Copy everything in the data below exactly except the pictures.

** Start of Data extract **

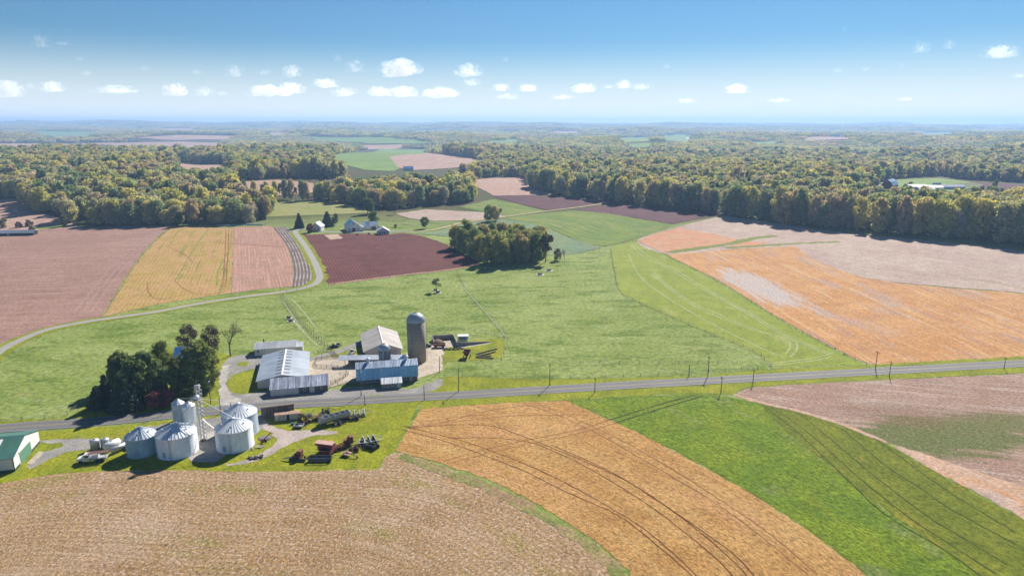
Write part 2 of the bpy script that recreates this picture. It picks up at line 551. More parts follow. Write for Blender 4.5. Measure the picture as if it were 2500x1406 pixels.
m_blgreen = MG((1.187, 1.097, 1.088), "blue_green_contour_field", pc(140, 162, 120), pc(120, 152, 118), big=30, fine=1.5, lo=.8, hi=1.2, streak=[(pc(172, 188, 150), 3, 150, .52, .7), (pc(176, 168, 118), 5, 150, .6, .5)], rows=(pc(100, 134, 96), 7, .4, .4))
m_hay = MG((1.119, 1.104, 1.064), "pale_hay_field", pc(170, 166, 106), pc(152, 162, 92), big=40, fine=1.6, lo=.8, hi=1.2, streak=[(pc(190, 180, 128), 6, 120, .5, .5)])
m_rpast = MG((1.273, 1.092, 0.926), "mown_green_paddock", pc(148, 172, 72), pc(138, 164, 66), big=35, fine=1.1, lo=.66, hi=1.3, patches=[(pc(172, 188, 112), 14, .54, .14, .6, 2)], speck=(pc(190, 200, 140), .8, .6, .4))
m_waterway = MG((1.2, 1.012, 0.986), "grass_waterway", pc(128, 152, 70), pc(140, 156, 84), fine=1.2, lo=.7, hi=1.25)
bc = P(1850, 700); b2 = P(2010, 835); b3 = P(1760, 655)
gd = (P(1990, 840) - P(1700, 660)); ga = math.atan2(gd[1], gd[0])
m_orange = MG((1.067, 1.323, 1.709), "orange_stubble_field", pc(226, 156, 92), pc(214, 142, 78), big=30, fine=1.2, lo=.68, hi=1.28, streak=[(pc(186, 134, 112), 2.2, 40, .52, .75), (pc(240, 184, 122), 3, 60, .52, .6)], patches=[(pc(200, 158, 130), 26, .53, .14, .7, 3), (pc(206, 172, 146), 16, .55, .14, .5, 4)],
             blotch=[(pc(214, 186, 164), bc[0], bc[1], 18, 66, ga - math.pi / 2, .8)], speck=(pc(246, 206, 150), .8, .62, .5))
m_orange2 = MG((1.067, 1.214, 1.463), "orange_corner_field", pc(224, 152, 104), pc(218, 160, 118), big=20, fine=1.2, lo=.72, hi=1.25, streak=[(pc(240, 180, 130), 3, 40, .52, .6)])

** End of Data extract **

> **Right answer**
Write part 2 of the bpy script that recreates this picture. It picks up at line 551. More parts follow. Write for Blender 4.5. Measure the picture as if it were 2500x1406 pixels.
m_blgreen = MG((1.187, 1.097, 1.088), "blue_green_contour_field", pc(140, 162, 120), pc(120, 152, 118), big=30, fine=1.5, lo=.8, hi=1.2, streak=[(pc(172, 188, 150), 3, 150, .52, .7), (pc(176, 168, 118), 5, 150, .6, .5)], rows=(pc(100, 134, 96), 7, .4, .4))
m_hay = MG((1.119, 1.104, 1.064), "pale_hay_field", pc(170, 166, 106), pc(152, 162, 92), big=40, fine=1.6, lo=.8, hi=1.2, streak=[(pc(190, 180, 128), 6, 120, .5, .5)])
m_rpast = MG((1.273, 1.092, 0.926), "mown_green_paddock", pc(148, 172, 72), pc(138, 164, 66), big=35, fine=1.1, lo=.66, hi=1.3, patches=[(pc(172, 188, 112), 14, .54, .14, .6, 2)], speck=(pc(190, 200, 140), .8, .6, .4))
m_waterway = MG((1.2, 1.012, 0.986), "grass_waterway", pc(128, 152, 70), pc(140, 156, 84), fine=1.2, lo=.7, hi=1.25)
bc = P(1850, 700); b2 = P(2010, 835); b3 = P(1760, 655)
gd = (P(1990, 840) - P(1700, 660)); ga = math.atan2(gd[1], gd[0])
m_orange = MG((1.067, 1.323, 1.709), "orange_stubble_field", pc(226, 156, 92), pc(214, 142, 78), big=30, fine=1.2, lo=.68, hi=1.28, streak=[(pc(186, 134, 112), 2.2, 40, .52, .75), (pc(240, 184, 122), 3, 60, .52, .6)], patches=[(pc(200, 158, 130), 26, .53, .14, .7, 3), (pc(206, 172, 146), 16, .55, .14, .5, 4)],
             blotch=[(pc(214, 186, 164), bc[0], bc[1], 18, 66, ga - math.pi / 2, .8)], speck=(pc(246, 206, 150), .8, .62, .5))
m_orange2 = MG((1.067, 1.214, 1.463), "orange_corner_field", pc(224, 152, 104), pc(218, 160, 118), big=20, fine=1.2, lo=.72, hi=1.25, streak=[(pc(240, 180, 130), 3, 40, .52, .6)])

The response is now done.